Harvest began at the beginning of October and took place over three weeks of glorious sunshine and blue skies. With so many grapes to pick, the Albury team were lucky to have a record number of willing volunteers from the Albury wine club and the local community wanting to lend a hand with the grape picking.

A group of volunteers joined Nick and his vineyard managers to make a ‘Pied de Cuve’. “This involved picking a few buckets of Chardonnay grapes, de-stemming the berries and crushing them by hand” explains Nick. “We left the juice to ferment from wild yeasts found naturally occurring in the vineyard, giving the wine a ‘sense of place’ or ‘terroir’ as the French would say. 10 days later, we added the fermenting Pied de Cuve to the rest of the Chardonnay which continues fermenting in the winery – not in a barrel or tank, but in a concrete egg. As far as we know, we’re one of only two producers in the UK making wine in eggs!” 

In total, Albury harvested nearly 54 tonnes of fruit from their vineyards. “We’re likely to produce around 45,000 bottles of wine from the 2023 vintage. Most of these won’t be ready for drinking until 2026 but we look forward to releasing our still wine – Silent Pool Rosé in May,” concluded Nick.

A seismic shift for the industry

Balfour Winery.

Balfour Winery, one of England’s largest producers, believes that 2023 could represent a seismic shift for the industry, after a record-breaking harvest which could create new opportunities for English Wine; both in this country and abroad. 

From their vineyards in Kent, plus their estates in Essex and Sussex, Balfour will produce over 870,000 bottles in 2023 – a 132% increase on 2022 (375,000 bottles) and far beyond any other previous record in their 21 year history. 

Many English vineyards have seen increased yields this year after a wet summer and dry autumn provided perfect grape growing conditions, and Balfour believes that the legacy of the 2023 harvest could be felt for years to come, especially for English Wines abroad.

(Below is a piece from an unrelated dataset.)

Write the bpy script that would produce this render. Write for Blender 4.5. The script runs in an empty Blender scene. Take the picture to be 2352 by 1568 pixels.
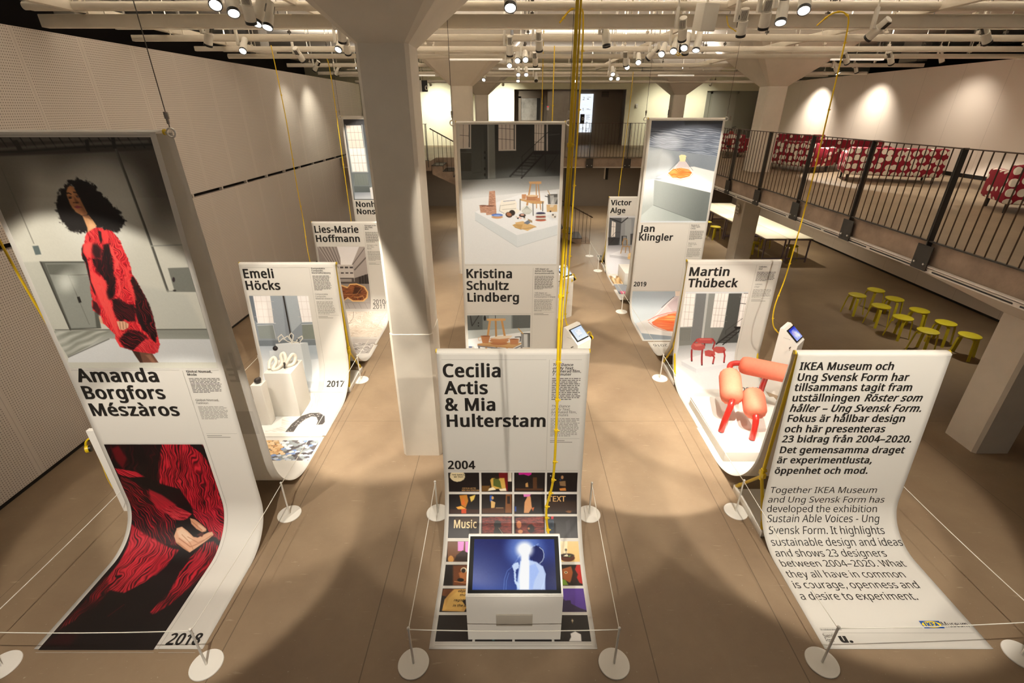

Figures from industry body WineGB show that in 2023 only 7% of the wine produced in this country is exported – but with more wine now available, this could soon change. 

Balfour is now targeting in excess of one million bottles per annum within the next five years, as further plantings come into production and vineyards come to maturity. 

But it’s not just quantity, Headwinemaker Fergus Elias at Balfour argues, which marks this year out. Whilst much of England’s fledgling wine reputation is based around Sparkling Wines – 2023 could see a rise in more still wines and, in particular, English Chardonnay being drunk in the UK and beyond.

“In 2023 we’ve seen a real surge of interest in English Chardonnay and we have even secured a fantastic export deal to Norway for our Skye’s Chardonnay 2022. We predict that trend will continue to grow, as this year’s harvest has seen some of the best Chardonnay I’ve ever been lucky enough to work with,” he explained.